10. Method for coating an elongated workpiece (20), particularly for painting or impregnating a wooden workpiece from a scantling or joinery system, comprising the steps:

reading at least one record with information on the workpiece geometry, stored in memory means, and

transferring of the record into control commands for movement of the workpiece and/or the device (10) for coating the workpiece (20) according to one of claims 1 to 9.

11. Method according to claim 10, characterised in that the record is additionally compiled into control commands for nozzle adjustment and/or for pivoting of the holder (11).

12. Method according to one of the claim 10 or 11, characterised in that records from the control of a scantling or joinery system are passed to memory means and/or are selected from a central memory after identification of the workpiece (20).

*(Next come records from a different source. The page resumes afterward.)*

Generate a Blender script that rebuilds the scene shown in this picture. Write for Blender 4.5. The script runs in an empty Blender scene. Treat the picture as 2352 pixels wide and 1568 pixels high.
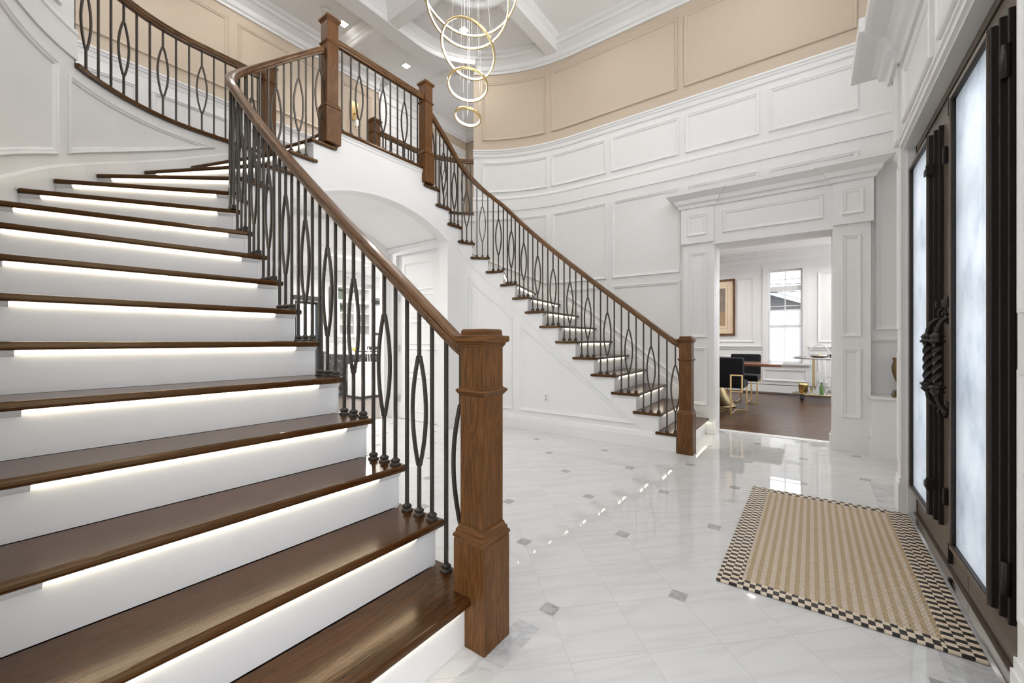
import bpy, math, random
from mathutils import Vector, Matrix
random.seed(7)
R=math.radians; PI=math.pi; sin=math.sin; cos=math.cos
SC=bpy.context.scene; COL=SC.collection
XM=2.787            # mirror axis of the double staircase
RZ=.188             # riser
HF=17*RZ            # upper floor level
ZC=5.70             # ceiling
# ------------------------------------------------------------------ node helper
class NT:
    def __init__(s,name):
        s.m=bpy.data.materials.new(name); s.m.use_nodes=True
        s.t=s.m.node_tree; s.t.nodes.clear()
        s.out=s.t.nodes.new('ShaderNodeOutputMaterial')
    def n(s,typ,**kw):
        nd=s.t.nodes.new(typ)
        for k,v in kw.items(): setattr(nd,k,v)
        return nd
    def put(s,sock,v):
        if isinstance(v,S): s.t.links.new(v.o,sock)
        elif isinstance(v,bpy.types.NodeSocket): s.t.links.new(v,sock)
        elif v is not None:
            if isinstance(v,(tuple,list)) and len(v)==3 and len(sock.default_value)==4: v=(*v,1)
            sock.default_value=v
    def math(s,op,a,b=None,c=None):
        nd=s.n('ShaderNodeMath',operation=op)
        s.put(nd.inputs[0],a)
        if b is not None: s.put(nd.inputs[1],b)
        if c is not None: s.put(nd.inputs[2],c)
        return S(s,nd.outputs[0])
    def coord(s,which='Object'):
        return S(s,s.n('ShaderNodeTexCoord').outputs[which])
    def world(s):
        return S(s,s.n('ShaderNodeNewGeometry').outputs['Position'])
    def sep(s,v):
        nd=s.n('ShaderNodeSeparateXYZ'); s.put(nd.inputs[0],v)
        return [S(s,o) for o in nd.outputs]
    def comb(s,x,y,z):
        nd=s.n('ShaderNodeCombineXYZ')
        for i,q in enumerate((x,y,z)): s.put(nd.inputs[i],q)
        return S(s,nd.outputs[0])
    def noise(s,v,scale=5,detail=4,rough=.5,dist=0):
        nd=s.n('ShaderNodeTexNoise'); s.put(nd.inputs['Vector'],v)
        s.put(nd.inputs['Scale'],scale); s.put(nd.inputs['Detail'],detail); s.put(nd.inputs['Roughness'],rough); s.put(nd.inputs['Distortion'],dist)
        return S(s,nd.outputs['Fac'])
    def wave(s,v,scale=5,dist=5,detail=3,dscale=1,typ='BANDS'):
        nd=s.n('ShaderNodeTexWave',wave_type=typ); s.put(nd.inputs['Vector'],v)
        for k,q in (('Scale',scale),('Distortion',dist),('Detail',detail),('Detail Scale',dscale)): s.put(nd.inputs[k],q)
        return S(s,nd.outputs['Fac'])
    def ramp(s,f,stops):
        nd=s.n('ShaderNodeValToRGB'); s.put(nd.inputs[0],f); e=nd.color_ramp.elements
        while len(e)<len(stops): e.new(.5)
        for q,(p,c) in zip(e,stops): q.position=p; q.color=(*c,1) if len(c)==3 else c
        return S(s,nd.outputs[0])
    def mix(s,f,a,b,mode='MIX'):
        nd=s.n('ShaderNodeMix',data_type='RGBA',blend_type=mode)
        s.put(nd.inputs[0],f); s.put(nd.inputs[6],a); s.put(nd.inputs[7],b)
        return S(s,nd.outputs[2])
    def bump(s,h,st=.1,d=.01):
        nd=s.n('ShaderNodeBump'); s.put(nd.inputs['Height'],h); nd.inputs['Strength'].default_value=st; nd.inputs['Distance'].default_value=d
        return S(s,nd.outputs[0])
    def bsdf(s,col,rough=.5,metal=0,spec=.5,coat=0,normal=None,trans=0,ior=1.45,sheen=0,emis=None,es=0,coatr=.05):
        nd=s.n('ShaderNodeBsdfPrincipled'); I=nd.inputs
        s.put(I['Base Color'],col); s.put(I['Roughness'],rough); s.put(I['Metallic'],metal); s.put(I['Specular IOR Level'],spec)
        s.put(I['Coat Weight'],coat); s.put(I['Coat Roughness'],coatr); s.put(I['Transmission Weight'],trans); s.put(I['IOR'],ior); s.put(I['Sheen Weight'],sheen)
        if normal is not None: s.put(I['Normal'],normal)
        if emis is not None: s.put(I['Emission Color'],emis); s.put(I['Emission Strength'],es)
        s.t.links.new(nd.outputs[0],s.out.inputs[0]); return s.m
    def emit(s,col,st):
        nd=s.n('ShaderNodeEmission'); s.put(nd.inputs[0],col); s.put(nd.inputs[1],st)
        s.t.links.new(nd.outputs[0],s.out.inputs[0]); return s.m
class S:
    def __init__(s,t,o): s.t=t; s.o=o
    def __add__(s,b): return s.t.math('ADD',s,b)
    def __radd__(s,b): return s.t.math('ADD',b,s)
    def __sub__(s,b): return s.t.math('SUBTRACT',s,b)
    def __rsub__(s,b): return s.t.math('SUBTRACT',b,s)
    def __mul__(s,b): return s.t.math('MULTIPLY',s,b)
    def __rmul__(s,b): return s.t.math('MULTIPLY',b,s)
    def __truediv__(s,b): return s.t.math('DIVIDE',s,b)
    def floor(s): return s.t.math('FLOOR',s)
    def fract(s): return s.t.math('FRACT',s)
    def abs(s): return s.t.math('ABSOLUTE',s)
    def lt(s,b): return s.t.math('LESS_THAN',s,b)
    def gt(s,b): return s.t.math('GREATER_THAN',s,b)
    def max(s,b): return s.t.math('MAXIMUM',s,b)
    def min(s,b): return s.t.math('MINIMUM',s,b)
M={}
def simple(name,col,rough=.5,**k):
    M[name]=NT(name).bsdf(col,rough,**k); return M[name]
simple('white_paint',(.80,.793,.782),.38)
simple('wall_white',(.79,.783,.77),.45)
simple('ceiling_white',(.90,.897,.888),.7)
simple('tan_paint',(.545,.45,.345),.6)
simple('gold',(.83,.62,.30),.22,metal=1)
simple('brass_dark',(.55,.43,.24),.3,metal=1)
simple('chrome',(.8,.8,.8),.12,metal=1)
simple('black_velvet',(.004,.0045,.007),.9,sheen=.08)
simple('black_metal',(.02,.02,.022),.4)
simple('dark_rod',(.03,.03,.025),.5)

simple('clear_glass',(.97,1,.98),.0,trans=1,ior=1.45)
simple('plastic_white',(.80,.80,.79),.35)
simple('bronze_vase',(.20,.13,.06),.35,metal=.8)
simple('vinyl_grey',(.36,.36,.37),.7)
simple('roof_shingle',(.30,.30,.31),.9)
simple('yellow',(.75,.50,.03),.5)
simple('green_glass',(.25,.5,.15),.1,trans=.7)
simple('plate_grey',(.45,.44,.42),.4)
simple('plate_green',(.10,.13,.09),.4)
simple('counter_white',(.75,.75,.74),.25)
simple('cream_mat',(.72,.58,.42),.7)
M['led']=NT('led').emit((1.0,.90,.70),10.5)
M['ring_led']=NT('ring_led').emit((1.0,.985,.955),50.0)
M['downlight_lens']=NT('downlight_lens').emit((1.0,.97,.92),14.0)
M['bulb']=NT('bulb').emit((1.0,.72,.36),14.0)
def thinglass():
    t=NT('glass'); a=t.n('ShaderNodeBsdfTransparent'); g=t.n('ShaderNodeBsdfGlossy'); g.inputs['Roughness'].default_value=.02
    f=t.n('ShaderNodeFresnel'); f.inputs[0].default_value=1.3
    m=t.n('ShaderNodeMixShader'); t.put(m.inputs[0],S(t,f.outputs[0])*.6)
    t.t.links.new(a.outputs[0],m.inputs[1]); t.t.links.new(g.outputs[0],m.inputs[2]); t.t.links.new(m.outputs[0],t.out.inputs[0]); M['glass']=t.m
    t=NT('glass_back'); a=t.n('ShaderNodeBsdfTransparent'); t.t.links.new(a.outputs[0],t.out.inputs[0]); M['glass_back']=t.m
thinglass()
def blindmat():
    t=NT('blind_fabric'); a=t.n('ShaderNodeBsdfDiffuse'); a.inputs[0].default_value=(.9,.9,.91,1)
    b=t.n('ShaderNodeBsdfTranslucent'); b.inputs[0].default_value=(.96,.96,.97,1)
    m=t.n('ShaderNodeMixShader'); m.inputs[0].default_value=.8
    t.t.links.new(a.outputs[0],m.inputs[1]); t.t.links.new(b.outputs[0],m.inputs[2]); t.t.links.new(m.outputs[0],t.out.inputs[0]); M['blind_fabric']=t.m
blindmat()
def iron():
    t=NT('wrought_iron'); n=t.noise(t.coord(),60,3)
    M['iron']=t.bsdf(t.ramp(n,[(0,(.048,.040,.033)),(1,(.088,.076,.065))]),.34,metal=.55,spec=.6)
    t=NT('door_bronze'); n=t.noise(t.coord(),30,4)
    M['door_bronze']=t.bsdf(t.ramp(n,[(.2,(.115,.085,.062)),(.8,(.15,.112,.083))]),.36,metal=.3)
    t=NT('door_black'); M['door_black']=t.bsdf((.018,.014,.012),.35,metal=.3)
iron()
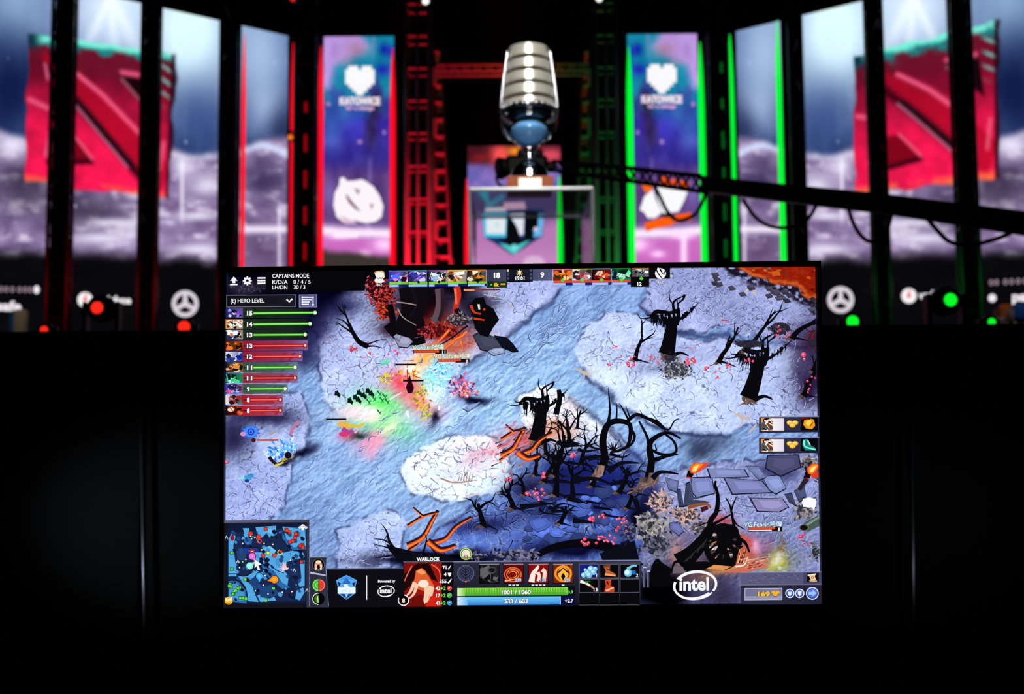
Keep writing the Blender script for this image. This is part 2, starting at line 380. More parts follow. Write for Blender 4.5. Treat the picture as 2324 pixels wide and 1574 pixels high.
# unlit corner of the map, top left, and dark thickets
d = sdpoly(wx, wy, [(500, 590), (930, 590), (1090, 640), (1050, 690), (960, 650), (850, 640), (780, 655), (745, 690), (700, 740), (640, 775), (500, 790)])
col = mixc(col, (9, 7, 18), sstep(22, -22, d))
d = sdpoly(wx, wy, [(500, 770), (640, 770), (705, 700), (745, 665), (810, 690), (760, 730), (715, 770), (710, 830), (500, 830)])
col = mixc(col, (30, 30, 66), sstep(40, -25, d) * .8)
shade(690, 690, 70, 40, (20, 20, 48), .9, -.5); shade(760, 645, 60, 24, (16, 14, 34), .9)
for a in ((590, 648, 60, 22, (52, 44, 62), .8, 0), (545, 655, 40, 18, (70, 62, 88), .7, 0), (600, 950, 90, 26, (36, 34, 62), .9, 0), (530, 1000, 45, 50, (40, 38, 66), .9, 0), (640, 770, 60, 20, (60, 55, 92), .5, 0),
          (960, 690, 90, 60, (24, 16, 24), 1.1, 0), (1000, 745, 75, 34, (150, 40, 30), 1.0, .2), (1080, 700, 40, 40, (30, 26, 38), 1.0, 0), (1030, 790, 60, 12, (190, 70, 40), .8, -.4), (905, 745, 45, 22, (40, 20, 24), .9, 0), (1120, 690, 30, 16, (90, 84, 110), .6, 0),
          (1100, 1030, 70, 26, (200, 120, 150), .55, -.4), (1190, 1000, 50, 30, (190, 60, 60), .7, 0), (1265, 975, 46, 24, (200, 110, 80), .8, 0), (1300, 1080, 110, 60, (26, 32, 88), .95, 0), (1385, 1100, 90, 70, (34, 42, 112), 1.0, 0), (1260, 1160, 130, 26, (20, 22, 56), .8, 0),
          (1210, 1110, 60, 30, (26, 24, 50), .8, 0), (1100, 1190, 80, 20, (30, 32, 72), .8, 0), (1330, 1240, 140, 20, (12, 12, 30), 1.2, -.1), (1270, 1230, 150, 30, (40, 50, 112), .5, 0), (1450, 1180, 22, 70, (16, 18, 40), 1.1, .35), (1000, 1270, 170, 16, (14, 14, 34), 1.3, 0),
          (1590, 1020, 40, 26, (56, 66, 88), .9, 0), (1620, 1005, 60, 20, (80, 92, 122), .6, 0), (1760, 1070, 55, 34, (70, 70, 112), .9, 0), (1850, 780, 60, 60, (62, 44, 70), .9, 0), (1840, 870, 46, 60, (50, 36, 66), 1.0, 0), (1540, 800, 130, 24, (110, 116, 170), .4, 0), (1500, 830, 60, 14, (80, 84, 120), .5, 0),
          (1740, 1230, 80, 50, (96, 110, 150), .7, 0), (1500, 1340, 80, 50, (10, 10, 14), 1.3, 0), (1600, 1280, 90, 40, (60, 44, 50), .8, 0), (1640, 1350, 60, 60, (70, 64, 84), .9, 0), (1560, 1240, 60, 40, (120, 96, 120), .6, 0), (1640, 1180, 30, 20, (220, 60, 60), .7, .3), (1530, 1250, 20, 30, (240, 150, 120), .6, 0),
          (1655, 1290, 70, 14, (230, 150, 90), .9, -.2), (1790, 1270, 50, 30, (120, 118, 110), .5, 0), (1290, 920, 30, 20, (190, 130, 120), .3, 0)):
    shade(*a)
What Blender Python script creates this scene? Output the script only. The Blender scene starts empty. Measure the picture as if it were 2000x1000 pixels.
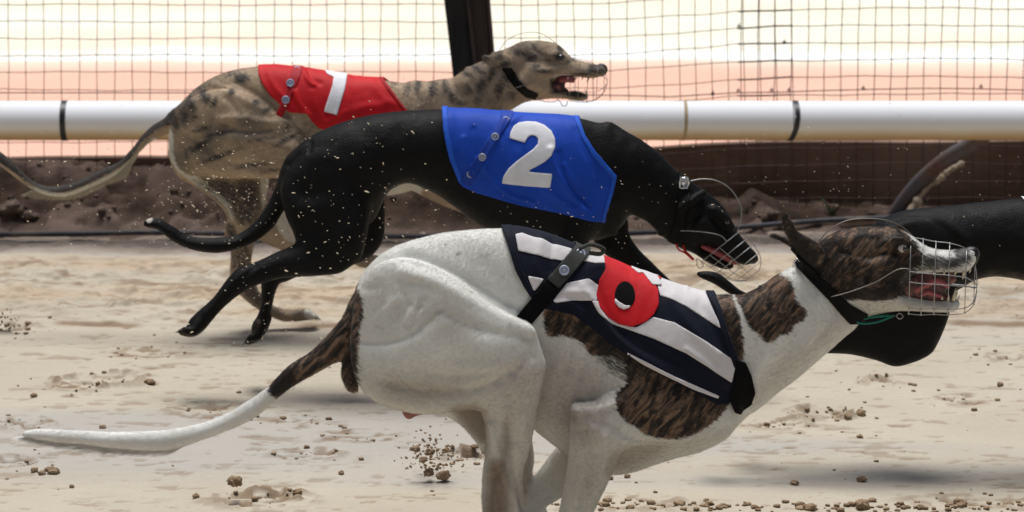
import bpy, math, random
import numpy as np
from mathutils import Vector

S = bpy.context.scene
R = math.radians

# ---------------------------------------------------------------- camera, sky, sun, exposure
CAM_H, F_PX, PITCH = 1.67, 6111.0, math.atan(1205/6111.0)
cam_d = bpy.data.cameras.new("camera")
cam = bpy.data.objects.new("camera", cam_d)
S.collection.objects.link(cam)
cam.location = (0, 0, CAM_H)
cam.rotation_euler = (R(90) - PITCH, 0, 0)
cam_d.sensor_width = 36
cam_d.lens = F_PX/2000*36
cam_d.clip_start, cam_d.clip_end = 0.1, 3000
cam_d.dof.use_dof = True
cam_d.dof.focus_distance = 5.9
cam_d.dof.aperture_fstop = 7.5
S.camera = cam

SUN_EL, SUN_AZ = R(80), R(-20)      # azimuth measured from +Y towards +X
world = bpy.data.worlds.new("World"); S.world = world
world.use_nodes = True
wn = world.node_tree.nodes; wl = world.node_tree.links
wn.clear()
wo = wn.new('ShaderNodeOutputWorld'); wb = wn.new('ShaderNodeBackground'); ws = wn.new('ShaderNodeTexSky')
ws.sky_type = 'NISHITA'; ws.sun_disc = False
ws.sun_elevation = SUN_EL; ws.sun_rotation = SUN_AZ
ws.air_density = 1.6; ws.dust_density = 4.0
wb.inputs['Strength'].default_value = 0.038
wl.new(ws.outputs[0], wb.inputs['Color']); wl.new(wb.outputs[0], wo.inputs[0])
sun_d = bpy.data.lights.new("sun", 'SUN'); sun = bpy.data.objects.new("sun", sun_d)
S.collection.objects.link(sun)
sun_d.energy = 3.0; sun_d.angle = R(27); sun_d.color = (1, .985, .965)
sv = Vector((math.sin(SUN_AZ)*math.cos(SUN_EL), math.cos(SUN_AZ)*math.cos(SUN_EL), math.sin(SUN_EL)))
sun.rotation_euler = sv.to_track_quat('Z', 'Y').to_euler()
sun.location = (0, 0, 20)
S.view_settings.view_transform = 'Standard'
S.view_settings.look = 'None'
S.view_settings.exposure = 0.34
S.view_settings.gamma = 1

# ---------------------------------------------------------------- picture geometry -> world
def W(px, py, Y):
    """point of the vertical plane at distance Y"""
    a = (px-1000)/F_PX; b = (500-py)/F_PX
    c, s = math.cos(PITCH), math.sin(PITCH)
    dy = c + b*s; dz = -s + b*c
    return np.array([a/dy*Y, Y, CAM_H + dz/dy*Y])
def XZ(pts, Y):
    return np.array([[W(p[0], p[1], Y)[0], W(p[0], p[1], Y)[2]] for p in pts])
def G(px, py, z=0.0):
    """point of a level surface at height z"""
    b = (500-py)/F_PX; c, s = math.cos(PITCH), math.sin(PITCH)
    t = (z-CAM_H)/(-s + b*c)
    return np.array([(px-1000)/F_PX*t, (c+b*s)*t, z])

# ---------------------------------------------------------------- noise
def _hash(ix, iy, iz, seed):
    n = (ix.astype(np.int64)*374761393 + iy.astype(np.int64)*668265263 + iz.astype(np.int64)*2147483647 + seed*1274126177) & 0xffffffff
    n = ((n ^ (n >> 13))*1274126177) & 0xffffffff
    n = (n ^ (n >> 16))
    n = (n*1597334677) & 0xffffffff
    return ((n ^ (n >> 15)) & 0xffff)/65535.0
def vnoise(x, y, seed=0, z=None):
    x = np.asarray(x, float); y = np.asarray(y, float)
    z = np.zeros_like(x) if z is None else np.asarray(z, float)
    xi, yi, zi = np.floor(x), np.floor(y), np.floor(z)
    fx, fy, fz = x-xi, y-yi, z-zi
    fx = fx*fx*(3-2*fx); fy = fy*fy*(3-2*fy); fz = fz*fz*(3-2*fz)
    r = 0
    for k in ((0, 1) if np.any(fz > 0) else (0,)):
        wz = fz if k else 1-fz
        for i in (0, 1):
            for j in (0, 1):
                r = r + _hash(xi+i, yi+j, zi+k, seed)*(fx if i else 1-fx)*(fy if j else 1-fy)*wz
    return r
def fbm(x, y, seed=0, oct=4, z=None, gain=.5):
    r = 0; a = 1; t = 0
    for o in range(oct):
        r = r + a*vnoise(x*2**o, y*2**o, seed+o*7, None if z is None else z*2**o); t += a; a *= gain
    return r/t
def sstep(a, b, x):
    t = np.clip((x-a)/(b-a), 0, 1); return t*t*(3-2*t)

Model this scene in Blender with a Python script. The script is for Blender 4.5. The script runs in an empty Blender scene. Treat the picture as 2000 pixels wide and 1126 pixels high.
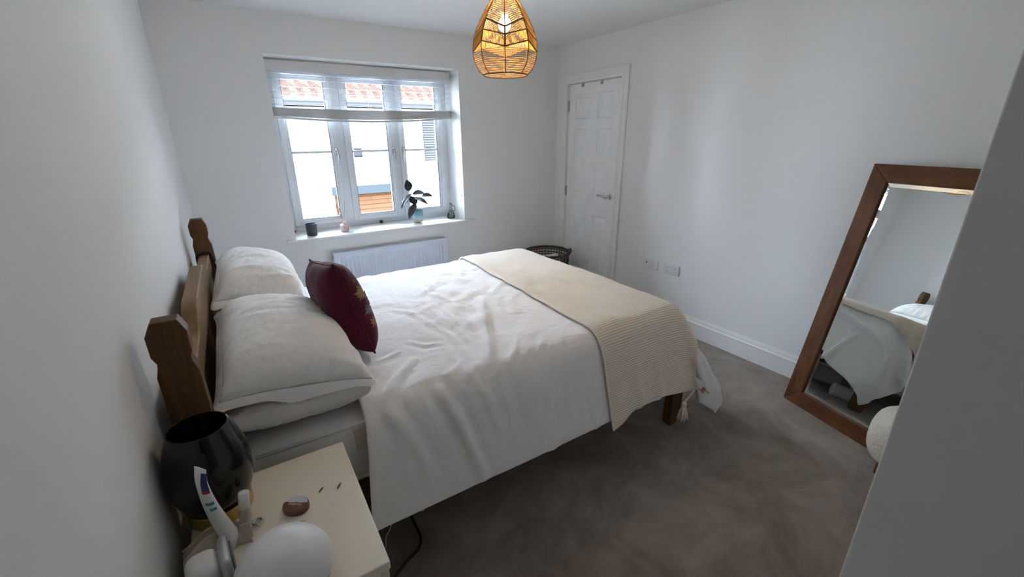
import bpy, bmesh, math, random
import numpy as np
from mathutils import Vector, Matrix, Euler, noise as mnoise
random.seed(7); RNG = np.random.RandomState(7)
S = bpy.context.scene; COL = S.collection

# ------------------------------------------------------------------ camera, world, lights, exposure
CAM = (0.2517, 0.1552, 1.5312); YAW, PITCH, ROLL, FPX = 0.5684, -0.3429, -0.0086, 832.76
cy, sy, cp, sp = math.cos(YAW), math.sin(YAW), math.cos(PITCH), math.sin(PITCH)
fw = Vector((sy*cp, cy*cp, sp)); rt = Vector((cy, -sy, 0)); up = rt.cross(fw)
r2 = rt*math.cos(ROLL) + up*math.sin(ROLL); u2 = -rt*math.sin(ROLL) + up*math.cos(ROLL)
cd = bpy.data.cameras.new('camera'); cam = bpy.data.objects.new('camera', cd); COL.objects.link(cam)
M = Matrix((r2, u2, -fw)).transposed().to_4x4(); M.translation = CAM; cam.matrix_world = M
cd.sensor_width = 36; cd.lens = FPX*36/2000; cd.clip_start = 0.02; cd.clip_end = 200
S.camera = cam
S.view_settings.view_transform = 'Standard'; S.view_settings.look = 'None'
S.view_settings.gamma = 1; S.view_settings.use_curve_mapping = False
S.view_settings.exposure = 0.0
S.cycles.use_denoising = True
S.cycles.max_bounces = 10; S.cycles.diffuse_bounces = 7; S.cycles.glossy_bounces = 5
S.cycles.transparent_max_bounces = 12; S.cycles.transmission_bounces = 6
S.cycles.sample_clamp_indirect = 20
SKY = 68.0
w = bpy.data.worlds.new('sky'); S.world = w; w.use_nodes = True
bg = w.node_tree.nodes['Background']; bg.inputs[0].default_value = (0.71, 0.87, 1.07, 1); bg.inputs[1].default_value = SKY

W, D, H = 3.1512, 3.8167, 2.3341          # right wall, window wall, ceiling
XL = -0.012                                # left wall
WL, WR, WT, WB = 0.592, 2.064, 2.0745, 0.785   # window opening
YF = 4.115                                 # room face of the window frame
DY1, DY2, DH = 2.952, 3.644, 1.99          # door opening in the right wall
EX, EY = 0.66, 0.2314                       # near wall corner beside the camera
YB = -2.9                                  # end of the entrance recess

pl = bpy.data.lights.new('window_portal', 'AREA'); pl.shape = 'RECTANGLE'; pl.size = WR-WL; pl.size_y = WT-WB
po = bpy.data.objects.new('window_portal', pl); COL.objects.link(po)
po.location = ((WL+WR)/2, YF+0.2, (WT+WB)/2); po.rotation_euler = (-math.pi/2, 0, 0)
pl.cycles.is_portal = True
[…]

13. System (40) for coating an elongated workpiece (20), particularly for painting or impregnating from a wooden workpiece transferred from a scantling or joinery system, comprising: wherein movement of the feeder (50), of the device (10) for coating the workpiece (20) and/or of the removal device (80) is based on the information on the workpiece geometry.

a loader (50) for the workpiece (20) to the system (40),

at least one device (10) for coating the workpiece (20) according to one of claims 1 to 9,

a removal device (80) for the coated workpiece (20) from the system (40),

a controller for movement of the loader (50), the device (10) for coating the workpiece (20) and/or the removal device (80),

a memory for records with information on the workpiece geometry, and

an unit for the transfer of the records to the controller,

14. System (40) according to claim 13, characterised in that an additional alignment device (91) is provided for the rotation and/or alignment of the workpiece (20).

15. System (40) according to one of the claim 13 or 14, characterised in that an additional record with information on the workpiece geometry is transferred from the scantling or joinery system after identification of the transferred workpiece.